Sure, a lot is wrong with these companies, but some capital-intensive things are probably better done at a large scale, and I'm not sure public private partnerships are necessarily a bad thing.
posted by snofoam at 6:37 AM on December 4, 2008


snofoam, what is also often lost is these our 'free-market' capitalist companies are usually competing with subsidized global firms. eg. Boeing et. al. v Airbus et.al, GM/Ford/Chrysler vs the rest of the world
posted by sfts2 at 8:37 AM on December 4, 2008


y'all don't understand how "hope" died in NY with Spitzer's downfall.
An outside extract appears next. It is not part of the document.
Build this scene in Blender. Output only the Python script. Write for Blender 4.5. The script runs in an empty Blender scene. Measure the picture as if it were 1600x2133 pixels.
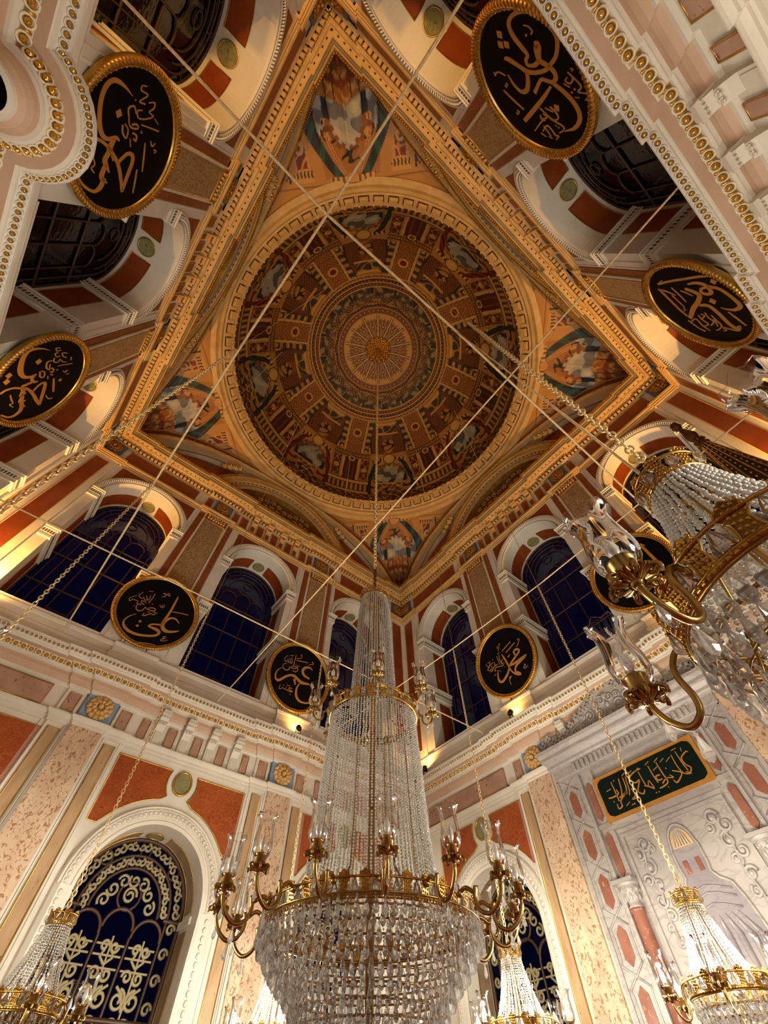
import bpy, math, random
import numpy as np
from mathutils import Matrix, Vector
PI = math.pi
random.seed(7)
rng = np.random.default_rng(7)
SC = bpy.context.scene
COL = SC.collection

# ---------------------------------------------------------------- camera
F_PX = 863.6
cam_data = bpy.data.cameras.new('camera')
cam = bpy.data.objects.new('camera', cam_data)
COL.objects.link(cam)
cam_data.sensor_fit = 'HORIZONTAL'
cam_data.sensor_width = 36.0
cam_data.lens = 36.0 * F_PX / 1600.0
cam_data.clip_start = 0.05
cam_data.clip_end = 200
YAW, PITCH, ROLL = (math.radians(50.458), math.radians(58.000), math.radians(-1.006))
CAM = Vector((-2.490, -3.254, 1.6))
_f = Vector((math.cos(YAW) * math.cos(PITCH), math.sin(YAW) * math.cos(PITCH), math.sin(PITCH)))
_r = Vector((math.sin(YAW), -math.cos(YAW), 0))
_u = _r.cross(_f)
_c, _s = math.cos(ROLL), math.sin(ROLL)
_r2, _u2 = _c * _r + _s * _u, -_s * _r + _c * _u
cam.matrix_world = Matrix(((_r2.x, _u2.x, -_f.x, CAM.x), (_r2.y, _u2.y, -_f.y, CAM.y), (_r2.z, _u2.z, -_f.z, CAM.z), (0, 0, 0, 1)))
SC.camera = cam

# ---------------------------------------------------------------- light and exposure
SC.view_settings.view_transform = 'Standard'
SC.view_settings.look = 'None'
SC.view_settings.gamma = 1.0
SC.view_settings.use_curve_mapping = False
SC.view_settings.exposure = 0.0
SC.cycles.max_bounces = 8
SC.cycles.diffuse_bounces = 4
SC.cycles.glossy_bounces = 4
SC.cycles.transmission_bounces = 6
SC.cycles.transparent_max_bounces = 24
SC.cycles.sample_clamp_indirect = 4.0
SC.cycles.caustics_reflective = False
SC.cycles.caustics_refractive = False
SC.cycles.use_denoising = True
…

The guy accomplished nothing in his 1 year as Gov, so hope was pretty much already on the fence. I think shock set in when he had to resign, shock over his actions, followed closely by disgust at the hypocrisy of it all.
He left, Patterson took office, and it would appear that he is far more effective in the office than Spitzer was in his short stay.
The man is not missed, and is in fact, barely remembered.
posted by a3matrix at 8:45 AM on December 4, 2008


sfts2: exactly! if someone wants to subscribe to the ideology that a free market exists and that it can solve all our problems, that's fine, but that doesn't mean it will actually work in the real world. someone might as well suggest prayer as an alternative to bailouts.
posted by snofoam at 9:37 AM on December 4, 2008


We shouldn't have bailouts? Ok, sure, Spitz, but aren't you a little late on that one? I mean, I'm with you on discouraging things like "too-big-to-fail" banks, etc., but I think that could probably be handled through aggressive anti-trust regulation irrespective of the bailout.

The bailout that already got voted through, in fact.
posted by klangklangston at 11:40 AM on December 4, 2008


Thinking with your dick occasionally doesn't mean you're unfit to hold down a job. He did make it pretty far, you know. Moreso than most of the people in this thread; assuming he's an idiot in all respects because he did something monumentally stupid is, well.. stupid.